Beings – There is a Garden

Publié par le 12 juin 2024 dans Chroniques, Notre sélection, Toutes les chroniques

Vous arrive-t-il qu’un disque vous cueille sans que vous n’en ayez jamais entendu parler avant ? Quand j’avais la vingtaine, ça m’arrivait parfois, et même souvent. J’allais chez Gibert, j’écoutais sur une borne d’écoute un truc presque inconnu, sur la foi d’un sticker qui comparait le groupe ou l’artiste à d’autres qui m’étaient familiers, indiquait la présence d’un ou d’une musicienne voire même parfois juste l’appartenance à une scène. J’avais un coup de cœur et je repartais avec le CD. Internet a clairement rendu ces acquisitions spontanées de moins en moins fréquentes. Les disques sont annoncés longtemps à l’avance, promus par parfois trois ou quatre singles qui sortent dans les mois qui précèdent. Parfois, on n’a pas eu même le temps d’écouter le disque que trois ou quatre chroniques ont été publiées. Tout le monde s’est fait une opinion et en parle déjà – dans un cercle très restreint, certes, mais si votre réseau social est bien foutu, à peu près tous les gens qui écoutent la même musique que vous sont déjà parmi vos contacts, donc, bon…

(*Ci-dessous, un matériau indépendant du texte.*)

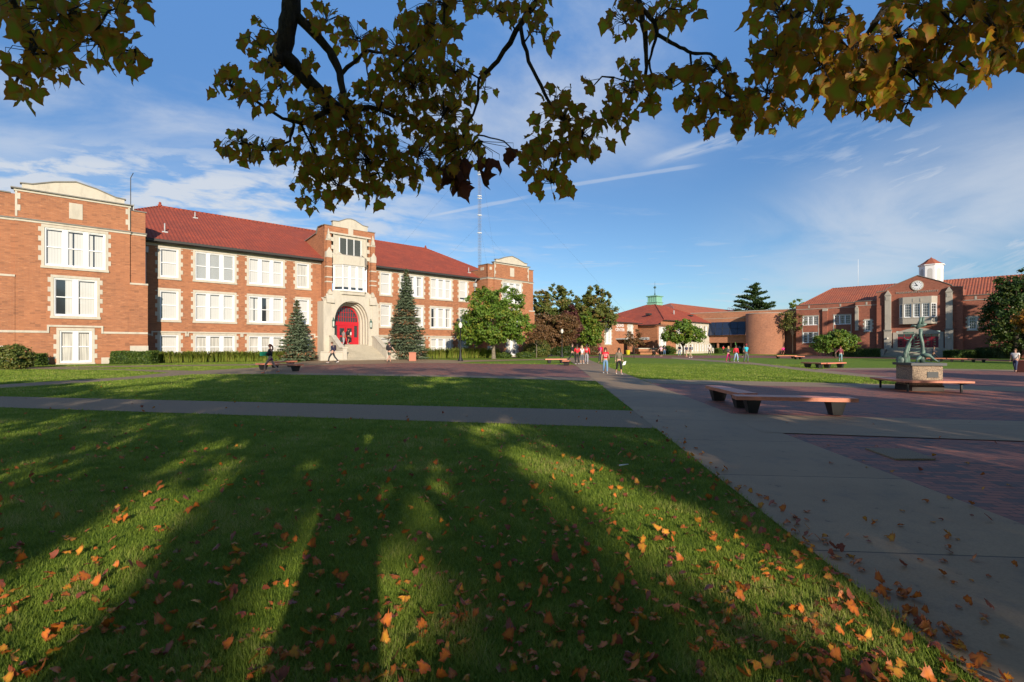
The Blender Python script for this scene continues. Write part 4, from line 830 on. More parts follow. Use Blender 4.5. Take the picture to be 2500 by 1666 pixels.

Heureusement, il existe encore quelques disquaires dont les goûts sont si sûrs qu’on est prêts à les suivre juste sur la foi d’une écoute furtive ou d’un post FB ou Insta. Tel est le cas de Fred Paquet, le gérant de Pop Culture, rue Keller à Paris, échoppe à taille humaine mais véritable caverne d’Ali Baba pour qui aime non seulement le rock indépendant – énorme focus sur l’Australie, la Nouvelle-Zélande et la pop artisanale façon Sarah Records – mais aussi toutes les musiques un peu expérimentales, savantes et/ou bruitistes, free jazz, ambient, musiques polyrythmiques et modales, etc. Bref… Fred a posté vendredi dernier (jour de mon anniversaire… hasard, je ne crois pas ?) une photo de ce disque tout juste sorti et tant la pochette que le casting m’ont immédiatement intrigué. Si je ne connaissais pas Zoh Amba, jeune saxophoniste free, le reste, lui, relève de la crème de l’indie rock : Steve Gunn, guitariste new-yorkais très apprécié : Shahzad Ismaily, également New-Yorkais d’adoption et que l’on retrouve en tant que bassiste ou producteur chez à peu près tout le monde dans la scène underground, de Marc Ribot à Carla Bozulich en passant par Arooj Aftab ou Thor Harris ; enfin, l’Australien Jim White, ce Picasso de la batterie dont le jeu aussi fin que son physique est imposant nous émerveille chez Bill Callahan, Cat Power ou les Dirty Three. Il ne m’en aura pas fallu plus pour réserver le disque et aller le chercher chez le disquaire.

Arrivé à la maison, je me précipite sur ma platine pour y placer la précieuse rondelle et le résultat est à la hauteur de mes attentes. L’album, dont on peut dire qu’il est surtout dominé par Amba et White est un parfait mélange de rock underground new-yorkais et de free jazz. Amba a un super son au saxophone et son chant, sur deux titres, me rappelle celui d’Adrianne Lenker, ce qui n’est pas pour me déplaire. Les compositions ne sont pas vraiment des « chansons » au sens habituel du terme mais rappellent dans leur structure et leur ambiance Sonic Youth à son plus classieux et contemplatif – vous savez, le disque noté zéro chez Pitchfork et qui vaut tellement plus que ça ? White, lui, est absolument impérial, comme il l’est également sur le disque enregistré en duo avec la guitariste américaine Marisa Anderson sorti il y a quelques semaines. Il y a même des moments où on se ficherait presque de ce qui se passe autour : sa manière magistrale d’effleurer les futs, de jouer avec les timbres, on pourrait sans doute l’écouter pendant des heures ! Quant à Steve Gunn et Ismaily, on les a sentis désireux de se mettre au diapason et de se contenter de proposer des textures qui permettent surtout au saxophone et à la batterie de pleinement s’exprimer. There is a Garden se situe au croisement de la familiarité et de la nouveauté. On a l’impression d’inviter des potes à la maison en se disant que la sauce devrait bien prendre entre eux et en même temps, on ignorait qu’ils se connaissaient déjà. C’est donc un disque vivement recommandé aux admirateurs de ces quatre musiciens et, aussi, à celles et ceux qui préfèrent les rencontres accidentelles et les heureux carambolages aux albums pleinement mûris et réfléchis. À tout mélomane ouvert d’esprit, quoi.